Silent Resurgence: Al-Qaeda’s Stealth In Taliban’s Afghanistan – OpEd
Since regaining control of Afghanistan in 2021, the Taliban has promised the world it will not allow the country to become a hub for international terrorism. In a highly publicized agreement with the United States, the Taliban pledged not to let Al-Qaeda, the terror group responsible for the 9/11 attacks, use Afghan soil to threaten the security of the U.S. and its allies. However, less than a month after the Taliban’s takeover of Kabul, U.S. security experts have warned that Al-Qaeda could reconfigure itself in Afghanistan within a few years.
According to former European Union and United Nations adviser Michael Semple, this forecast may be overly optimistic. Semple points out that Al-Qaeda could rebuild much faster due to the favorable environment provided by the Taliban’s new regime. The appointment of Mullah Tajmir Jawad as the deputy head of intelligence underlines this concern. Jawad, a former commander of the Haqqani network, is now overseeing the most sensitive areas of Afghanistan’s security. Before his appointment, he was reportedly running a suicide bomber training camp—a grim signal of the environment Al-Qaeda now enjoys in Afghanistan.
Jawad’s appointment is not an isolated case. The Haqqani network, a brutal wing of the Taliban with long-standing ties to Al-Qaeda, holds prominent positions in the new Taliban government. Figures like Sirajuddin Haqqani, the Taliban’s Interior Minister, and his uncle, Khalil ur-Rahman Haqqani, who heads the Ministry of Refugee Affairs, represent more than just names on a cabinet roster. Both are U.S.-designated global terrorists, with the State Department offering millions in rewards for information leading to their capture. Yet, they now hold key portfolios in Afghanistan, giving Al-Qaeda an open pathway to rebuild its networks.
The relationship between Al-Qaeda and the Haqqani network stretches back decades. The two groups are bound by ideological alignment and intermarriage, making it more difficult for any outsider to sever their ties. Even before the Taliban seized power, Al-Qaeda operatives were embedded within Taliban units, a reality underscored by the U.N.'s June 2021 report that noted the presence of Al-Qaeda fighters and other extremist groups in Afghanistan. These ties are not merely ideological; they have practical implications for Al-Qaeda’s ability to operate and recruit from Afghanistan.

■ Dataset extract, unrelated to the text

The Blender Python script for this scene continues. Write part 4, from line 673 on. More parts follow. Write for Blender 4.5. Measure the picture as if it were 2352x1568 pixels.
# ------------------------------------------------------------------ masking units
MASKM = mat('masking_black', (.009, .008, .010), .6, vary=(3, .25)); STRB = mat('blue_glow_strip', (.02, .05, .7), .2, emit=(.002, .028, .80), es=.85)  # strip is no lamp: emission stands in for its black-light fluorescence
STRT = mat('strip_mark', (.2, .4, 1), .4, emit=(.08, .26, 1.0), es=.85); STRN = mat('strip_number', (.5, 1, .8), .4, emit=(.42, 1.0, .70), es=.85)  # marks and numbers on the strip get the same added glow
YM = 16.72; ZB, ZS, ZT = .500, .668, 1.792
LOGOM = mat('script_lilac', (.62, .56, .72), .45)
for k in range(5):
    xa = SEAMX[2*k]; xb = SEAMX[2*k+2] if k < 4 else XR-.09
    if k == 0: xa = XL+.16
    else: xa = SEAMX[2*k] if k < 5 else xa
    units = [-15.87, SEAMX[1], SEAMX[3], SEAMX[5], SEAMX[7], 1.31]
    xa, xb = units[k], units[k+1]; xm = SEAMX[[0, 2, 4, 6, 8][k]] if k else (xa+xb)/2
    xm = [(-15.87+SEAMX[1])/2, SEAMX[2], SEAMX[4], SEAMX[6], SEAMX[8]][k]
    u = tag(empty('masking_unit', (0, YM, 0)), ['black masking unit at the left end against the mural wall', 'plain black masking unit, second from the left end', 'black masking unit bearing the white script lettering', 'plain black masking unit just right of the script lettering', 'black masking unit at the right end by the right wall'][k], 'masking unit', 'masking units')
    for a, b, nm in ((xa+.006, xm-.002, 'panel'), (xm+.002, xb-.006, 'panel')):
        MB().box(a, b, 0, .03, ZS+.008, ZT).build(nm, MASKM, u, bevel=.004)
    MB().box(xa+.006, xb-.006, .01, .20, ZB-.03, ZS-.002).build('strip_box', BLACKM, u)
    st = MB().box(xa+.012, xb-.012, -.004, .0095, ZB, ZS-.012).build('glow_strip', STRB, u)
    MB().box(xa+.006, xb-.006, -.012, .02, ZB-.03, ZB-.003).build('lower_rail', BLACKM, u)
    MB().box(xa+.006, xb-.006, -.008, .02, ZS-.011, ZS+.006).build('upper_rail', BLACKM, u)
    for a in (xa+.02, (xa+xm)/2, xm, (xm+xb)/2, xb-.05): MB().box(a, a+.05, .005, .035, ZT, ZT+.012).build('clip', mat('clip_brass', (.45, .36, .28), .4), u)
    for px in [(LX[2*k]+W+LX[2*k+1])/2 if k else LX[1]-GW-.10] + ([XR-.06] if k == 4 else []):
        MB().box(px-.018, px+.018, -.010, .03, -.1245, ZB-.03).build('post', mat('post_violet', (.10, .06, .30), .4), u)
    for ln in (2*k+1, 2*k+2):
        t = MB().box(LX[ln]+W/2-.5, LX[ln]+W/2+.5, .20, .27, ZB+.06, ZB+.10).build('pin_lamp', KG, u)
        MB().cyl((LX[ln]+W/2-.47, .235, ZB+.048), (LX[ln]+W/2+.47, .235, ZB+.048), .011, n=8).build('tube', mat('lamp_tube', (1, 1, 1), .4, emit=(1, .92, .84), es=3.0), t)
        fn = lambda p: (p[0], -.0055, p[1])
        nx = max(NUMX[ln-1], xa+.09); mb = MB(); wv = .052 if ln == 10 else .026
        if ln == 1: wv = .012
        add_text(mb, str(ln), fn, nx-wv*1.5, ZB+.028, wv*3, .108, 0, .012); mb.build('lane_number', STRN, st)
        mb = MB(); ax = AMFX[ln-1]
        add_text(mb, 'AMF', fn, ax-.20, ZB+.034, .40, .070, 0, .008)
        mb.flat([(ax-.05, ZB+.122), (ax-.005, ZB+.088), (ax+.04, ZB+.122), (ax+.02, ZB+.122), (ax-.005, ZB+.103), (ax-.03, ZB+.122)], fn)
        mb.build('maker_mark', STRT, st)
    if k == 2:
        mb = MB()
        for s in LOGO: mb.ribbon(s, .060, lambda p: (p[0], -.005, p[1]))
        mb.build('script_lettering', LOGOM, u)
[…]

Unlike in the 1990s, when Al-Qaeda openly used Afghanistan as a base for launching global terror attacks, experts now suggest the group may adopt a more covert strategy. Al-Qaeda, analysts believe, is unlikely to repeat the mistakes that led to the downfall of the previous Taliban regime. Instead of drawing unwanted international attention by planning large-scale attacks on the West, Al-Qaeda may pursue a lower-profile approach, working through regional affiliates across the Muslim world. This ‘hub-and-spoke’ model, in which Afghanistan becomes a sanctuary for Al-Qaeda’s leadership while regional franchises carry out operations, poses a different kind of threat. Semple argues that Al-Qaeda’s ties to the Haqqani network give it a major advantage. With the Haqqanis in control of key ministries, Al-Qaeda has effectively secured a safe haven in Afghanistan. "What more could you dream of than to have your well-wishers take over the Interior Ministry?" Semple remarked.
U.S. officials have expressed growing concern about Al-Qaeda’s resurgence. General Kenneth McKenzie, head of U.S. Central Command, testified before Congress in late September 2021 that a reconstituted Al-Qaeda with aspirations to attack the U.S. is a "very real possibility." These concerns are not speculative.
Despite mounting evidence, the Taliban has repeatedly denied Al-Qaeda’s presence in Afghanistan. Taliban spokesperson Zabihullah Mujahid told reporters in Kabul that there are no Al-Qaeda members in the country and that Afghanistan will not pose a threat to any other nation. Yet, these assurances ring hollow, particularly given the Taliban’s appointment of individuals like Jawad and the continued influence of the Haqqani network in the government. Furthermore, the Taliban has strongly opposed U.S. drone strikes and “over-the-horizon” operations aimed at targeting terrorists in Afghanistan. Accusing Washington of violating international law, the Taliban has insisted that the Doha agreement—which led to the U.S. withdrawal—prohibits such actions. This diplomatic posturing, however, is likely aimed at deflecting attention from the real issue: the Taliban’s inability or unwillingness to rein in Al-Qaeda.
As Afghanistan re-emerges as a potential safe haven for Al-Qaeda, the international community faces a critical decision. Will they trust the Taliban’s assurances and allow them to govern unchallenged? Or will they maintain pressure to ensure that Afghanistan does not revert to being a launchpad for global terrorism? For now, Al-Qaeda seems content to keep a low profile, rebuilding in the shadows. But the question remains: how long before the silent resurgence becomes an open threat?